Police believe the two devices that were detonated in New Jersey and New York were made by the same person, a law enforcement source told Fox News on Sunday, as authorities move forward with investigations into the incidents as well as the ISIS-backed stabbing rampage in Minnesota — separate incidents that have cemented fears the United States is still a prime terror target.
As of Sunday afternoon, officials have not said publicaly there was a common link between the two bombing incidents, according to New York City Police Commissioner James P. O’Neill.
“I am concerned,” O’Neill said during a news conference. “We have a bomb that detonated and no one apprehended.”
The trio of dangerous episodes began Saturday when a pipe bomb exploded inside a plastic garbage can in New Jersey’s Seaside Park at 9:30 a.m. Investigators eventually found several devices “wired together” that did not detonate in the same garbage can.
The blast location could have proven deadly. Officials said runners participating in a charity 5K race were expected to pass by the area around the time of the explosion – but the start of the race was delayed after an unattended backpack was discovered. As a result, no one was injured.
“We have some promising leads, but no suspects,” New Jersey Gov. Chris Christie told WABC on Sunday.
Several hours later, and just 80 miles north, a bomb detonated on West 23rd St. in Manhattan at 8:30 p.m., injuring 29. The blast appeared to originate from a construction toolbox in front of a building. A garbage can was found mangled nearby.
Authorities later found a second, unexploded device four blocks away. A law enforcement source described the device to Fox News as a pressure cooker with wiring and a cellphone attached, placed inside a plastic bag. New York Gov. Andrew Cuomo said the unexploded device and the detonated bomb were “both similar in design.” The description of the bombs bore striking similarities to the pressure cooker devices used by the terrorists who bombed the 2013 Boston Marathon.
“You have to assume from the start that terrorism is a real possibility,” Rep. Pete King, R-NY, said on “Face the Nation.” Americans “are always vulnerable to these attacks.”
O’Neill said no group or individual had claimed credit for the New York blast, though police had recovered surveillance video from both scenes and were continuing to canvass for witnesses.

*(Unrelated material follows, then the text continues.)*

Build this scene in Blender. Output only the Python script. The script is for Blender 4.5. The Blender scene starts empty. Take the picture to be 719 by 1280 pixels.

An hour after the New York bomb exploded, a knife-wielding man injured nine people -- seven men and two women -- during a bloody rampage at a central Minnesota shopping center. During the assault at St. Cloud’s Crossroads Mall, the man reportedly asked at least one victim if they were Muslim and also referenced Allah. ISIS-related media on Sunday morning claimed responsibility for the attack, calling the unidentified assailant “a soldier of the Islamic State.”
The mall assault ended when the attacker was shot and killed by Jason Falconer, an off-duty cop from another jurisdiction, St. Cloud Police Chief William Blair Anderson said. Falconer shot the assailant as the man lunged at him with a knife. Mayor David Kleis said the attacker got up and was shot again three times before finally expiring.
"We are currently investigating this as a potential act of terrorism," said Richard Thornton, the special agent in charge of the FBI's Minnesota field office.
The FBI was aiding local authorities and other law enforcement agencies in all three investigations.